I’m 36. I don’t have the energy to pack that extra weight around for no reason. Plus my 13-year-old is getting bigger, faster, and stronger by the minute. Thus far I still intimidate him. I need to keep it that way — but more Chewbacca, and less Jabba the Hutt.

So. My training komrade is a 35-pound cannon ball with a handle. It’s simple, compact, and I’m told it will kill me or cure me. I say cure, since I plan to live to 105. Wish me luck.

The Second Third, Week 1: Pulling My Own Weight

Somewhere around ninth or tenth grade, I took my required high-school health class. Early that first semester, we were asked to set a fitness goal for ourselves. I was one of the small guys on the football team, and a mediocre wrestler, at best, with a large head, skinny build, and little natural athletic talent — so there was plenty of room for physical improvement.

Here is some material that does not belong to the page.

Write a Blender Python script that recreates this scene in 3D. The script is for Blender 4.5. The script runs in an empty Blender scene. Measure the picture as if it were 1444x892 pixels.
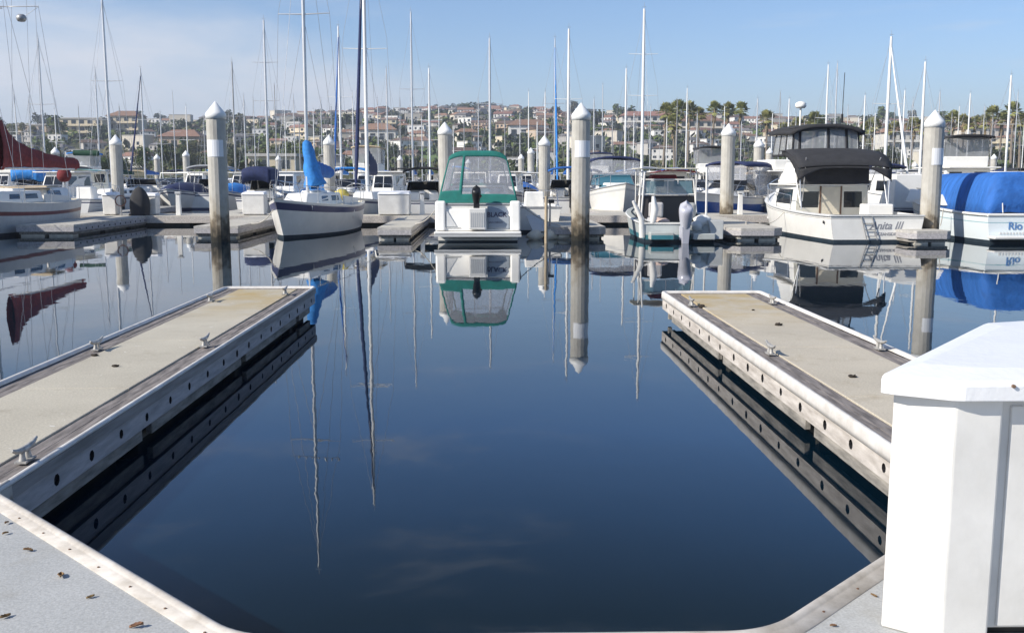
import bpy, bmesh, math, random
from mathutils import Vector, Matrix, noise
R = math.radians
sc = bpy.context.scene
COL = sc.collection
rnd = random.Random(7)

# ------------------------------------------------------------------ camera model
FPX, CX, CY, EYE, HZ, VPX = 1400.0, 722.0, 446.0, 2.1, 247.0, 691.0
TH = math.atan((CY - HZ) / FPX)
YAW = math.atan((CX - VPX) / FPX * math.cos(TH))

def ray(px, py):
    u = (px - CX) / FPX; v = (py - CY) / FPX
    fy = math.cos(TH) - v * math.sin(TH); dz = -math.sin(TH) - v * math.cos(TH)
    return (u * math.cos(YAW) + fy * math.sin(YAW), -u * math.sin(YAW) + fy * math.cos(YAW), dz)

def G(px, py, z=0.0):
    a, b, d = ray(px, py); t = (z - EYE) / d
    return a * t, b * t

def XZ(px, py, Y):
    a, b, d = ray(px, py); t = Y / b
    return a * t, EYE + d * t

def XX(px, Y, py=250):
    return XZ(px, py, Y)[0]

def pxof(X, Y):
    return VPX + FPX * X / max(Y, 0.1)

# ------------------------------------------------------------------ materials
MATS = {}
def mat(name, col, rough=0.6, metal=0.0, var=0.0, scale=4.0, bump=0.0, spec=0.5, alpha=1.0, stretch=None, randc=0.0, col2=None, coat=0.0, bscale=None, trans=0.0):
    if name in MATS: return MATS[name]
    m = bpy.data.materials.new(name); m.use_nodes = True
    nt = m.node_tree; N = nt.nodes; L = nt.links
    b = N['Principled BSDF']
    b.inputs['Base Color'].default_value = (*col, 1)
    b.inputs['Roughness'].default_value = rough
    b.inputs['Metallic'].default_value = metal
    b.inputs['Specular IOR Level'].default_value = spec
    b.inputs['Alpha'].default_value = alpha
    b.inputs['Coat Weight'].default_value = coat
    b.inputs['Transmission Weight'].default_value = trans
    need = var > 0 or bump > 0 or col2 or randc > 0
    if need:
        tc = N.new('ShaderNodeTexCoord'); mp = N.new('ShaderNodeMapping')
        L.new(tc.outputs['Object'], mp.inputs['Vector'])
        if stretch: mp.inputs['Scale'].default_value = stretch
        nz = N.new('ShaderNodeTexNoise'); nz.inputs['Scale'].default_value = scale; nz.inputs['Detail'].default_value = 6; nz.inputs['Roughness'].default_value = 0.62
        L.new(mp.outputs['Vector'], nz.inputs['Vector'])
        rp = N.new('ShaderNodeValToRGB'); rp.color_ramp.elements[0].position = 0.32; rp.color_ramp.elements[1].position = 0.68
        lo = [c * (1 - var) for c in col]; hi = [min(1, c * (1 + var)) for c in col]
        if col2: lo = col; hi = col2
        rp.color_ramp.elements[0].color = (*lo, 1); rp.color_ramp.elements[1].color = (*hi, 1)
        L.new(nz.outputs['Fac'], rp.inputs['Fac'])
        out = rp.outputs['Color']
        if randc > 0:
            oi = N.new('ShaderNodeObjectInfo'); hs = N.new('ShaderNodeHueSaturation')
            mr = N.new('ShaderNodeMapRange'); mr.inputs['To Min'].default_value = 1 - randc; mr.inputs['To Max'].default_value = 1 + randc
            L.new(oi.outputs['Random'], mr.inputs['Value']); L.new(mr.outputs['Result'], hs.inputs['Value'])
            mr2 = N.new('ShaderNodeMapRange'); mr2.inputs['To Min'].default_value = 0.5 - randc * 0.07; mr2.inputs['To Max'].default_value = 0.5 + randc * 0.07
            mm = N.new('ShaderNodeMath'); mm.operation = 'MULTIPLY'; mm.inputs[1].default_value = 7.31
            fr = N.new('ShaderNodeMath'); fr.operation = 'FRACT'
            L.new(oi.outputs['Random'], mm.inputs[0]); L.new(mm.outputs[0], fr.inputs[0]); L.new(fr.outputs[0], mr2.inputs['Value'])
            L.new(mr2.outputs['Result'], hs.inputs['Hue']); L.new(out, hs.inputs['Color']); out = hs.outputs['Color']
        L.new(out, b.inputs['Base Color'])
        if bump > 0:
            bp = N.new('ShaderNodeBump'); bp.inputs['Strength'].default_value = 1.0; bp.inputs['Distance'].default_value = bump
            if bscale:
                n2 = N.new('ShaderNodeTexNoise'); n2.inputs['Scale'].default_value = bscale; n2.inputs['Detail'].default_value = 4
                L.new(mp.outputs['Vector'], n2.inputs['Vector']); L.new(n2.outputs['Fac'], bp.inputs['Height'])
            else: L.new(nz.outputs['Fac'], bp.inputs['Height'])
            L.new(bp.outputs['Normal'], b.inputs['Normal'])
    MATS[name] = m
    return m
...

I thought about speed and strength-related goals, like many of my male classmates, but ultimately settled on this: “I want to be able to bike or walk anyplace I want to go, even when I’m in my 70s.”

Or something like that; you get the gist. To be completely honest, I had visions of a family bike trip across the country. Our teacher was also a coach on his way to assistant principal, but even he took notice. This goal was not like a lot of the others. It was extremely long-term, and seemed modest, but as a man of a certain age, he knew this was no small thing.

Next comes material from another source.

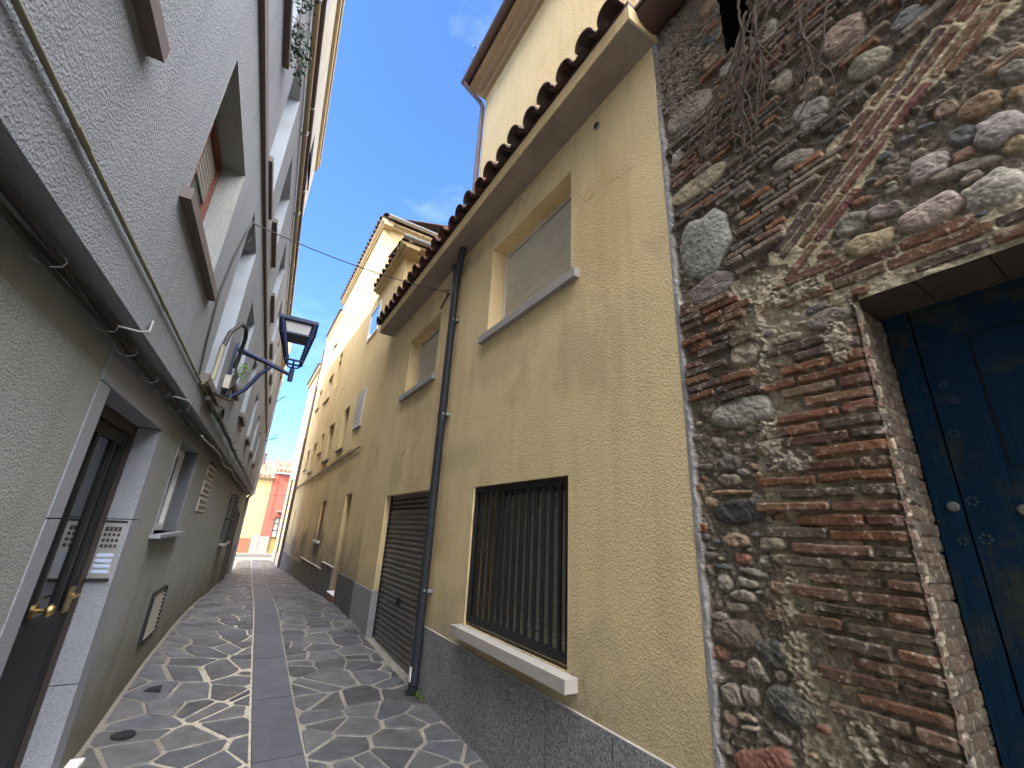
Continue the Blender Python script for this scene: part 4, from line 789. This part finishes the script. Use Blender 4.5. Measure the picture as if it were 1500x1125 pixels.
def cables():
    rs = np.random.RandomState(6)
    b = MB()
    for k in range(5):
        ph = rs.uniform(0, 6); o0 = rs.uniform(.02, .10); z0 = rs.uniform(2.315, 2.36)
        b.tube([LF(s, min(2.372, z0+.012*math.sin(s*1.7+ph)+.008*math.sin(s*4.1+ph*2)), max(.014, o0+.02*math.sin(s*1.1+ph))) for s in np.arange(-4, 17.6, .22)], rs.uniform(.004, .0085), 6)
    r = tag(b.build('cable_bundle', M['cable']), 'sagging bundle of black cables hanging under the overhang of the grey building', 'cables')
    t = MB()
    for s in (1.2, 1.75, 2.3, 2.62, 3.1, 3.45, 3.9, 4.5, 5.2, 6.3, 7.5):
        n = 9; t.tube([LF(s+.01*math.sin(i), 2.340+.026*math.sin(2*math.pi*i/n), .055+.042*math.cos(2*math.pi*i/n)) for i in range(n+1)], .0022, 5); t.cut()
    t.build_each('cable_tie', M['zinc'], r)
    wc = MB(); wc.tube([LF(s, 2.33+.02*math.sin(s*2.3), .115+.01*math.sin(s*3.1)) for s in np.arange(4.9, 17., .25)], .008, 6)
    tag(wc.build('white_cable', M['stone_sill']), 'pale cable drooping along the grey wall beside the black bundle', 'cable')
    lw = MB(); lw.tube([LF(2.28, 2.34, .10), LF(2.36, 2.36, .15), LF(2.45, 2.40, .16), LF(2.5, 2.47, .145), LF(2.53, 2.48, .14)], .005, 6); lw.tube([LF(3.5, 2.34, .11), LF(3.7, 2.37, .15), LF(3.85, 2.38, .15), LF(3.95, 2.34, .12)], .006, 6)
    tag(lw.build('loose_wire', M['zinc']), 'short loose white wire bent out from the cables above the doorway', 'wire')
    # second, tied cable from the lamp to the corner
    c = MB(); P = [LF(s, 2.55+.012*math.sin(s*1.3), .165+.006*math.sin(s*5)) for s in np.arange(4.3, 17.8, .15)]
    c.tube(P, .022, 8)
    for s in np.arange(4.4, 14, .33): c.tube([LF(s, 2.55, .18), LF(s+.02, 2.55+rs.uniform(-.05, .05), .21+rs.uniform(0, .03))], .003, 4)
    tag(c.build('tied_cable', M['cable']), 'thick tied black cable running from the street lamp to the far corner', 'cable')
    co = MB()
    for k in range(4): co.tube([LF(5.25+.11*math.cos(a)*1.2, 2.6+(.085-.008*k)*math.sin(a), .17+.006*k) for a in np.linspace(0, 2*math.pi, 17)], .005, 5)
    tag(co.build('cable_coil', M['cable']), 'small coil of spare cable hung on the grey wall below the lamp', 'cable')
    # wall wire that feeds the line across the alley
    w = MB(); w.tube([LF(*q) for q in ((4.06, 4.14, .15), (4.03, 4.16, .16), (3.95, 3.95, .145), (3.82, 3.65, .14), (3.74, 3.44, .145), (3.70, 3.25, .14), (3.69, 3.11, .145), (3.78, 2.85, .14), (3.82, 2.6, .15))], .007, 6)
    w.tube([LF(*q) for q in ((4.06, 4.14, .15), (4.12, 4.10, .17), (4.14, 4.02, .16), (4.10, 3.98, .15))], .005, 6)
    tag(w.build('drop_cable', M['cable']), 'black drop cable climbing the grey wall to the wire across the alley', 'cable')
    a = Vector(LF(4.04, 4.15, .17)); e = Vector((1.93, 5.14, 4.85)); pts = []
    for i in range(25): t_ = i/24; p = a.lerp(e, t_); p.z -= .32*t_*(1-t_); pts.append(p)
    x = MB(); x.tube(pts, .0055, 6); sw = tag(x.build('overhead_wire', M['cable']), 'thin wire strung across the alley from grey wall to yellow house', 'wire')
    h = MB(); h.tube([(1.985, 5.16, 4.89), (1.93, 5.15, 4.885), (1.91, 5.14, 4.85), (1.94, 5.16, 4.80)], .007, 6); h.tube([(1.97, 5.17, 4.86), (1.955, 5.3, 4.77), (1.96, 5.42, 4.71)], .012, 6); h.build('wire_hook', M['black_iron'], sw)
    # conduit elbow below the lamp
    q = MB(); q.tube([LF(4.0, 2.595, .145), LF(4.18, 2.63, .16), LF(4.3, 2.74, .165), LF(4.36, 2.95, .16), LF(4.38, 3.05, .155)], .022, 10); tag(q.build('lamp_conduit', M['olive']), 'olive elbow pipe feeding the cable loop beside the lamp bracket', 'conduit')
cables()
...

As a senior, I played varsity football as second-string noseguard. I was about 6-2 and 175 pounds at the end of season, so when wrestling started, I told my coach I was going 189. (Dad told me in 7th grade, when I said I wanted to wrestle, that I always had to wrestle up a weight class — I was forbidden to cut weight, or he would pull me from the team.)

By the mid-point of the season, I weighed 152 pounds, and wrestled 160, 171, and 189, as needed. I was skinny, sure, but had never been in better shape, and had my best (albeit still mediocre) season.

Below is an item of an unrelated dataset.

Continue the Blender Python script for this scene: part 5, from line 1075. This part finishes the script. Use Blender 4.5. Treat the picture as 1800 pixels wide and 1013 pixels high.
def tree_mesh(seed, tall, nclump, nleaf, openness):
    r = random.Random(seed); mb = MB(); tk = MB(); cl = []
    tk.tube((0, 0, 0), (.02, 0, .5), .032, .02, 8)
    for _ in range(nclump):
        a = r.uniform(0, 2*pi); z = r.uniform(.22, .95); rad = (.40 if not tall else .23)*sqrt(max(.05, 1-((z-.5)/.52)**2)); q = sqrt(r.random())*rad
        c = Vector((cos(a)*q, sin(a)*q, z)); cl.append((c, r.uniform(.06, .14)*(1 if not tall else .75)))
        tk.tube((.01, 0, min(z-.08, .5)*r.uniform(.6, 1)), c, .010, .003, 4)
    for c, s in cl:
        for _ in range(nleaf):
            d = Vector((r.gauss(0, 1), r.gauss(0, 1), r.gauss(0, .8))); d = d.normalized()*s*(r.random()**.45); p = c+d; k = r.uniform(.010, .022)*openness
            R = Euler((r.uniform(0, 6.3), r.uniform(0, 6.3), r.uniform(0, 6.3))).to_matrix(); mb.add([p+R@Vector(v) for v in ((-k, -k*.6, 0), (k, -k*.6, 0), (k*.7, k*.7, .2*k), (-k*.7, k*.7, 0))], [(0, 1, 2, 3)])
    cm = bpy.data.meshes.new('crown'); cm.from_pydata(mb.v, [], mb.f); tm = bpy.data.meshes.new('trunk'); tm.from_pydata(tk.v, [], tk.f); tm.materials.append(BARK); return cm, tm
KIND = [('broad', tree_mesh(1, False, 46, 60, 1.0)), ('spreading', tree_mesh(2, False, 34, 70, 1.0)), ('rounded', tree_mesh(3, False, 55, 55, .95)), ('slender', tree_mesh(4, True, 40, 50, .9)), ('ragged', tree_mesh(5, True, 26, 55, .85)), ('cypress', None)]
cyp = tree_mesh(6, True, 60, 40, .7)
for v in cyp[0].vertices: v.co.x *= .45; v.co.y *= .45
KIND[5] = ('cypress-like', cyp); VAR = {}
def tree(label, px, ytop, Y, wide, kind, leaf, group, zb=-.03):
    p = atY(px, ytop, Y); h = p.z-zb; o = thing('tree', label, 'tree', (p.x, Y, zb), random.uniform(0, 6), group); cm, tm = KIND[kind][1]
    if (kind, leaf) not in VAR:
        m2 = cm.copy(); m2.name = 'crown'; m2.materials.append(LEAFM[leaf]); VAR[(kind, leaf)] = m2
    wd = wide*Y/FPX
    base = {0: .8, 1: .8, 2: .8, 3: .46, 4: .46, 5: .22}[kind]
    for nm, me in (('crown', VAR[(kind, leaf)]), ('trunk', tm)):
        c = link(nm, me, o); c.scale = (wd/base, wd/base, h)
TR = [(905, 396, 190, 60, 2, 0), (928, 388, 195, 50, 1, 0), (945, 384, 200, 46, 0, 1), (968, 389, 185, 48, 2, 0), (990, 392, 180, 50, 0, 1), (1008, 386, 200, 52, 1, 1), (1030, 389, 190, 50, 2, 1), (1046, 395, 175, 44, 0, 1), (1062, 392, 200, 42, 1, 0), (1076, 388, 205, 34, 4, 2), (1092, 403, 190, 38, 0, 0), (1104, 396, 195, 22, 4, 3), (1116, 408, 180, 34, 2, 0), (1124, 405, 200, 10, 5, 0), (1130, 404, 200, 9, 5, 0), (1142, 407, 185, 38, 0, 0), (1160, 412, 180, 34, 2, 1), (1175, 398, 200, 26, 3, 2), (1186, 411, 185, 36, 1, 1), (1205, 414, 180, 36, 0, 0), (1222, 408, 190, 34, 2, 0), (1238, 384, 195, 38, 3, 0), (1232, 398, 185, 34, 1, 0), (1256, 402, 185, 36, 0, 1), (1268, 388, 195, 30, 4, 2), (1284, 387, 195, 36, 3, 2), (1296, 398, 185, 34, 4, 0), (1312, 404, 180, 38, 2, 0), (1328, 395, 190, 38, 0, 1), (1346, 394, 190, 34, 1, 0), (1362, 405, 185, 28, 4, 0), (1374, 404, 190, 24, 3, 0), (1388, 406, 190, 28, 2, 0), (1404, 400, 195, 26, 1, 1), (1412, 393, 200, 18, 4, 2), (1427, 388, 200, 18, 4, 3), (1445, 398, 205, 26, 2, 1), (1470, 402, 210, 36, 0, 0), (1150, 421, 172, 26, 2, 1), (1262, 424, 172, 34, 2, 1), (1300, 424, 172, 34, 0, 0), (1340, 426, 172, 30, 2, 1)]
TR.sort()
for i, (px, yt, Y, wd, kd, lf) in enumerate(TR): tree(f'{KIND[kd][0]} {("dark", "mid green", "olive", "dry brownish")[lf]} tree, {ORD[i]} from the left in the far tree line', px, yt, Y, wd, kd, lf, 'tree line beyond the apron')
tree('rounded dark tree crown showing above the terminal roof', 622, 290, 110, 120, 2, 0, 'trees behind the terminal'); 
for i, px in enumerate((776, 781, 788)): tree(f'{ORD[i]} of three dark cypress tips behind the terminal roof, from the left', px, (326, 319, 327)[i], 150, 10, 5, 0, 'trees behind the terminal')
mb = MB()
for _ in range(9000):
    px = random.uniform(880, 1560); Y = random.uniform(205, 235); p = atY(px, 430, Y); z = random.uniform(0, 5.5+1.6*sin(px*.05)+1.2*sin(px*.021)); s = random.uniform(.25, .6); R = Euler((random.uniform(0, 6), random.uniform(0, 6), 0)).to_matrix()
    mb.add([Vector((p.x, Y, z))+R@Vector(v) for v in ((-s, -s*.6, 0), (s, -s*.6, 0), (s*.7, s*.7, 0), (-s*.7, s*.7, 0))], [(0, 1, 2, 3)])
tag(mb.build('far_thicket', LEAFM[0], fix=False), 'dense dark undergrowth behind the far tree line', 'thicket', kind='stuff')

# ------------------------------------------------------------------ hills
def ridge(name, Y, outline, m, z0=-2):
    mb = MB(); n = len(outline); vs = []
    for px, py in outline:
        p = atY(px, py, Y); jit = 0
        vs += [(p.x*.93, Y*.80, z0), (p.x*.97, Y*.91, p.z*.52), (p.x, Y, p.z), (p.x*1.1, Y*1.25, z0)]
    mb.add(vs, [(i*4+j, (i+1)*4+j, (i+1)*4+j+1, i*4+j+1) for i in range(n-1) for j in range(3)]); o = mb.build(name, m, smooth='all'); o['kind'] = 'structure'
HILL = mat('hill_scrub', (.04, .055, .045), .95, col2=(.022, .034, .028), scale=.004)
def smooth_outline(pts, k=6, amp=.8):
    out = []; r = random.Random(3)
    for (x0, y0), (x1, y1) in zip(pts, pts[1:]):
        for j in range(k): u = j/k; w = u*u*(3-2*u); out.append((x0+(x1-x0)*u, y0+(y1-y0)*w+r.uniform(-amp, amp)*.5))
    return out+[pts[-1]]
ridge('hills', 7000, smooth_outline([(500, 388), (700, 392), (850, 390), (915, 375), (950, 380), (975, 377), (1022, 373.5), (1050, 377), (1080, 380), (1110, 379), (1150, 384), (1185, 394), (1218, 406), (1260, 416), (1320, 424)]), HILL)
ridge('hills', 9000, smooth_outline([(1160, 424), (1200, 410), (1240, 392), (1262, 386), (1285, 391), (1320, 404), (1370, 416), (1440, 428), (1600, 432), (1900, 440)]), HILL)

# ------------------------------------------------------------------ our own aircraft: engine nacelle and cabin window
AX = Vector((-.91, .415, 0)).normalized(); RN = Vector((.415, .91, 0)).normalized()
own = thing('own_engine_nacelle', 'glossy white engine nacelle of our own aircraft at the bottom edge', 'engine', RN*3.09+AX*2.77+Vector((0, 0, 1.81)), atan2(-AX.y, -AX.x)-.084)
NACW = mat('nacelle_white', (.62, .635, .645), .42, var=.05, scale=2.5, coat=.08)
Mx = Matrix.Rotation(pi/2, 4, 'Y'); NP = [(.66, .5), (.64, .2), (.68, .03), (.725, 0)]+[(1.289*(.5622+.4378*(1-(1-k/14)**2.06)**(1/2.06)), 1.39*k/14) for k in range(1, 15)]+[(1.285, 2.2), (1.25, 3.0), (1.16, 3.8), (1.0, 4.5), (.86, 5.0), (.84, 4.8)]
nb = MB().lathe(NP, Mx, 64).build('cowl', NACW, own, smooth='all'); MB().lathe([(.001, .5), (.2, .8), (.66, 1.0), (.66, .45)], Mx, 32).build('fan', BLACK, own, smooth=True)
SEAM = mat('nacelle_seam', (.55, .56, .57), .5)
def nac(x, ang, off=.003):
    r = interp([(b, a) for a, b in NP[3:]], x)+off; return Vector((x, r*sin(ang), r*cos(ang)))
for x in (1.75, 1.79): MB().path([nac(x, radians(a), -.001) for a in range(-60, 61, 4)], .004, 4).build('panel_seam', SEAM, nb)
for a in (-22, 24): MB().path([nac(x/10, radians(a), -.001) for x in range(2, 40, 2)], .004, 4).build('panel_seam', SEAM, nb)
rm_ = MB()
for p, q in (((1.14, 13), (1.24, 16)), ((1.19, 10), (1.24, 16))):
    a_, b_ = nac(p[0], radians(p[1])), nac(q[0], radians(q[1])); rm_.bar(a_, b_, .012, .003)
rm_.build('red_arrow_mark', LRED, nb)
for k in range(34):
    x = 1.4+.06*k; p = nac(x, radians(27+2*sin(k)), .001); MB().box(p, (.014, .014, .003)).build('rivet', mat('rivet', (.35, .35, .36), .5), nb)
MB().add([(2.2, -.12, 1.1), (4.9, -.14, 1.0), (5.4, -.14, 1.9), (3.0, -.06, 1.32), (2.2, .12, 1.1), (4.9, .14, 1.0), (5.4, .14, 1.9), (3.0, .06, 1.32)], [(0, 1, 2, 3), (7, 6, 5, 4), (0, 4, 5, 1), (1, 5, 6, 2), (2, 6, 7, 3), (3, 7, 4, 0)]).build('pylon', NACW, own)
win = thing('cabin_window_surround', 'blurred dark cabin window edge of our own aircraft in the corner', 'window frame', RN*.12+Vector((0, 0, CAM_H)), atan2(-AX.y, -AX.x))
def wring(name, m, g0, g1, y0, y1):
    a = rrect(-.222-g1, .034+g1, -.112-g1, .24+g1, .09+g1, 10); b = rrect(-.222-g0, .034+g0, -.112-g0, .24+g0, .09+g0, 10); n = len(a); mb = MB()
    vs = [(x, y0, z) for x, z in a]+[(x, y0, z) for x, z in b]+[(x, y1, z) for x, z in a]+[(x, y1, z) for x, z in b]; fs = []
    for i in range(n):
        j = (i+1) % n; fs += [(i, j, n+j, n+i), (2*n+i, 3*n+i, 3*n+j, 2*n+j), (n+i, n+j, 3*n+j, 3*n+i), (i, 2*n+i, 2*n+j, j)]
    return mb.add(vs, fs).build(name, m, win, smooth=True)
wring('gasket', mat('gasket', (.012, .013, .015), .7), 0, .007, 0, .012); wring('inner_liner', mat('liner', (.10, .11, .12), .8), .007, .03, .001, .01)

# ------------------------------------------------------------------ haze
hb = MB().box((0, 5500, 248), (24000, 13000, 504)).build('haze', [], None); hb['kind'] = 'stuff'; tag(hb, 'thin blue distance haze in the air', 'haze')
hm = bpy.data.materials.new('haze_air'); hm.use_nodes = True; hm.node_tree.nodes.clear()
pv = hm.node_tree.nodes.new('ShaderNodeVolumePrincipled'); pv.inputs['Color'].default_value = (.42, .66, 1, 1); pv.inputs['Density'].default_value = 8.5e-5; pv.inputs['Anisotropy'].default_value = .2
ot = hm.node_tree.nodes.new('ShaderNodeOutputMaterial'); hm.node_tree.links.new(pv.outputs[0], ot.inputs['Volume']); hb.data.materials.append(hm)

Freshman year at Yale, after several months away from organized sports, I entered an intramural wrestling tournament. I wrestled three shortened periods, won my first match, and went outside to puke in the snow.

The second match was the next day. This time, my opponent had put at least modest effort into his cardio since high school, and it showed. For me, it’s been downhill since.

Today? 6-3 and 235 (on a good day). My bike hung in the garage all spring and summer this year. I road the stationary bike indoors after dark fairly regularly for a few months — but as far as biking anywhere I want to go…well, I can still ride, but we aren’t gonna make time. Especially on the hills.

What’s more: it has begun to bother me that I cannot move my own weight with just my arms. I can do solid pushups, but no pull-ups. From a survival standpoint, this seems like a bad thing. Not that I expect to be in a fight-or-flight situation this week, but then, that’s the point: you never know…

In some ways I was wise as a kid; in some ways, just way less busy and as invincible as only a teenage boy can be. But here in my Second Third, I should be self-sufficient — and that means physically, too. I’ve got work to do.